When Triennial curators Lauren Cornell and Ryan Trecartin began working on the show, they made the decision to turn over the administrative duty of coming up with the exhibition’s advertising mascot to K-Hole (see New Museum Triennial Offers a Dazzling and Dystopian Vision of the Future). The thinking was that many of today’s young artists are already employing marketing and advertising tactics in their work, none more so than K-Hole, a self-described “trend forecasting” quintet based in New York, known for coining the neologism “normcore.”

“K-Hole, as a platform, builds these media documents that function as artworks, but also can exist seamlessly in the world of branding,” said Greg Fong, a member of K-Hole, in a phone interview. According to Fong, K-Hole became one of the first artists selected for the Triennial, spending the next year consulting with the curators on how to market the exhibition. Cornell confirmed that K-HOLE were one of the earlier projects which started over a year ago, similar to some of the artists in residence projects.

Photo: courtesy of K-hole and New Museum.

Photo: courtesy of K-hole and New Museum.

Part of the power of XR, is that it also has a life outside the Triennial.

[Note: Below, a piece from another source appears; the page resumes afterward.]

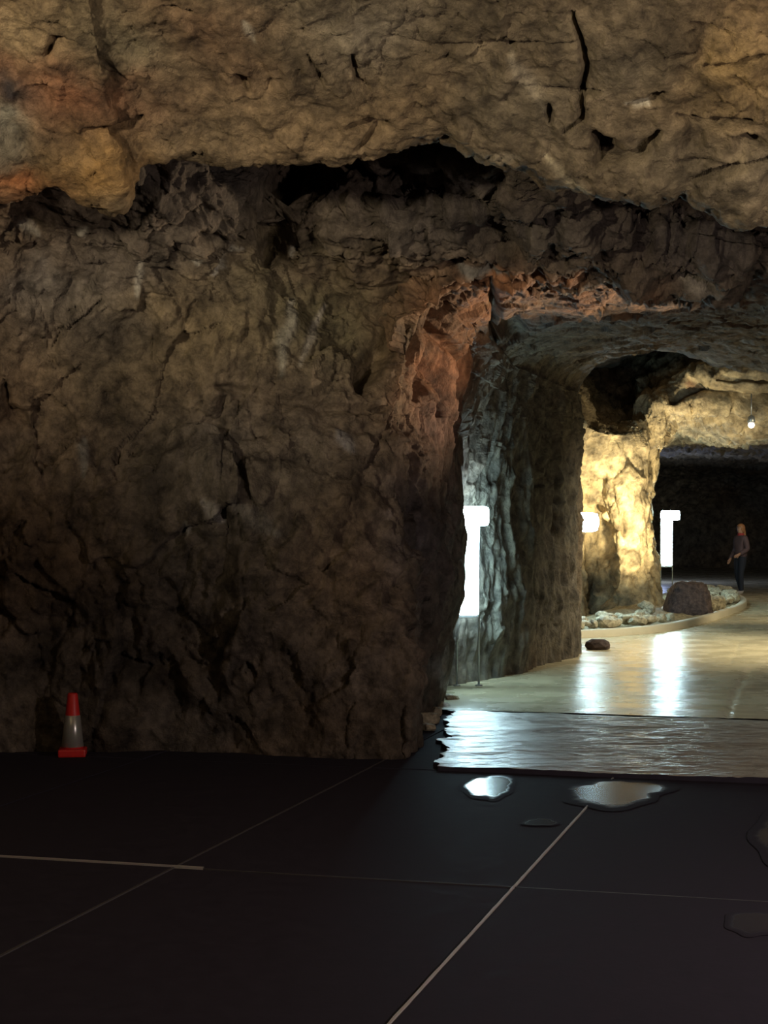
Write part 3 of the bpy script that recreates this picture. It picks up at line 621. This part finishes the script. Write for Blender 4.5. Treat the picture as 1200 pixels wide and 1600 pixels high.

It is a character in an emoji-like “sticker set” on the app “Line”—stickers being a form of pictograph popularized on apps like LINE and Facebook Messenger.

Having first noticed LINE stickers being posted on by teens on Tumblr a few years ago, K-Hole saw an opportunity to create a populist, interactive promotional tool. “We made a campaign that’s relatable to frame the institution as something that is vulnerable and open rather than a pristine cube,” Fong said. “You might not know what a Triennial is, but still (download the stickers).”

To access XR, smartphone users must download LINE or LINE Camera, where XR is a stamp set that users can affix to their art selfies. The app-based “entertainment platform” includes a messaging app, a photo app, and several gaming apps, according to Jenny Yoo, the sticker shop curator at LINE. Yoo facilitated the collaboration from their end, making a presentation for the LINE home office in Tokyo who approve all the sticker sets.

LINE was the originator of the sticker technology—nearly 2 Billion LINE stickers are sent each day—and though LINE now has the clout to partner their app with the National Basketball Association, for instance, Yoo said there’s an opportunity for LINE to reach a different, more engaged group of users through the collaboration with the Triennial.

We’ve already spotted the pill, as a limited edition bean bag, going for $2000 a pop at the Armory Show. (At the New Museum booth, but still).

“K-Hole using stickers to introduce us to the art world is important for LINE,” Yoo said. “And it makes sense vice versa too. Emojis are passé now, and people are noticing stickers. Stickers are what’s forward right now.”